Spranger ließ daran am Montag keinen Zweifel. „Zum Jahreswechsel wird die Kotti-Wache stehen“, sagt sie. Mit Ausnahme der Linkspartei stieß ihre Ankündigung im Innenausschuss auf volle Zustimmung. Einzig Elif Eralp (Linke) verwies darauf, dass Anwohner und Gewerbetreibende gegen den Standort auf der Galerie seien. Sie würde sich zu dieser Frage nochmals einen runden Tisch mit den Akteuren im Kiez wünschen, so Eralp.

Es habe auch Überlegungen gegeben, die Wache unten im U-Bahnhof unterzubringen oder in einem Containerbau, aber das habe sich zerschlagen, begründete Spranger die Entscheidung. Auch eine Unterbringung in der Ladenzeile des NKZ sei geprüft worden, aber alle Gewerbetreibenden hätten langfristige Mietverträge. Mindestens 210 Quadratmeter würden benötigt, die gesamte Logistik müsse Platz haben.

Je länger Spranger über die Wache auf der Galerie sprach, umso mehr geriet sie ins Schwärmen. Aufgrund der Lage werde es eine „helle Wache“ sein und auch sonst eine Polizeistation „in völlig neuer Form“. Die Menschen könnten dort auch hinkommen, um sich nur miteinander zu unterhalten.

„Ein Geben und Nehmen“ werde dort stattfinden, so die Innensenatorin. Es gebe bereits „jede Menge“ Bewerbungen“ von Beschäftigten, die zu der Wache wollten – von Beamten und Beamtinnen, die zum Teil selbst am Kottbusser Tor groß geworden seien, die sagten: „Bitte, bitte, wir wollen dahin, wir sprechen die Sprache“, so Spranger wörtlich.

Die Gewerkschaft der Polizei kritisierte am Montag, dass sich die Innensenatorin bisher nicht auf einen Personalbedarf festgelegt habe. Bei einem 24/7-Betrieb müssten mindestens 65 Kolleginnen vor Ort sein. Die Gewerkschaft hatte sich zuvor für einen Neubau mit mehr als 300 Quadratmetern plus Sanitäranlagen und Parkfläche ausgesprochen.

„Bedeutet Rassismus“

Fundamentalkritik an den Plänen hatte am Wochenende das Aktionsbündnis „Ihr seid keine Sicherheit“ demonstriert, dem Gruppen wie Zwangsräumung verhindern und Migrantifa angehören. Mit Bannern wie „Kotti-Wache verhindern“ und Sprechchören wie „Bullenschweine raus aus dem Kiez“ zogen rund 500 Menschen am Sonntag vom Lausitzer Platz zum Kottbusser Tor. Bei der Abschlusskundgebung hieß es, eine Polizeiwache bedeute rassistische Gewalt und diene nur dazu, das Elend unter Kontrolle zu halten.

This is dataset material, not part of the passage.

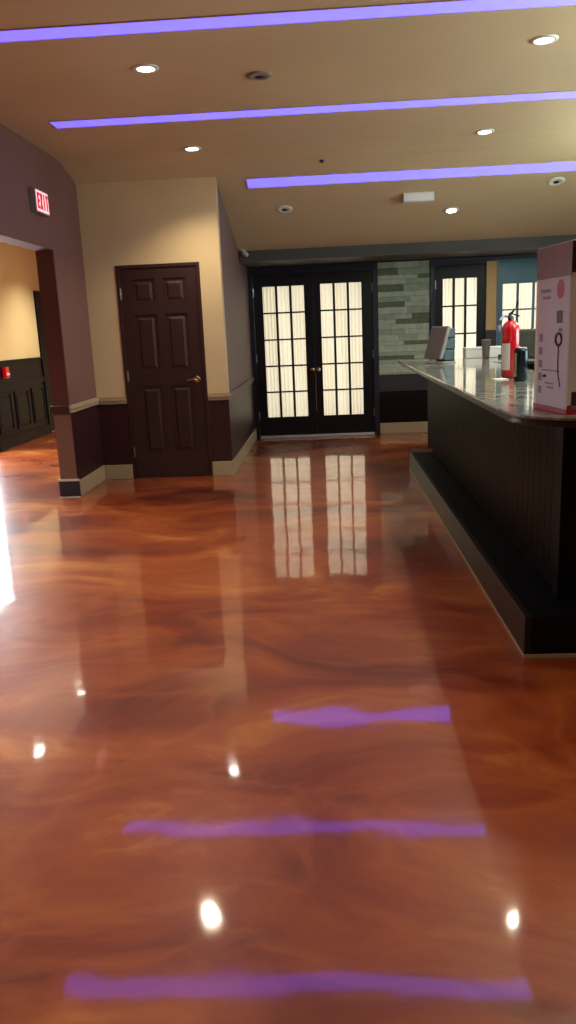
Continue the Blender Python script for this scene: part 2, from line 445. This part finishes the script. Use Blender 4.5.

Den Demonstranten gehe es um Ideologie und nicht um die Bedürfnisse der Menschen im Kiez, sagt Sevim Aydin der taz. Das Kottbusser Tor gehört zum Wahlkreis der SPD-Abgeordneten. Bei ihren Hausbesuchen im Wahlkampf sei sie an jeder dritten Tür mit dem Wunsch nach einer Polizeiwache konfrontiert worden, vor allem von Frauen und Familien mit Kindern.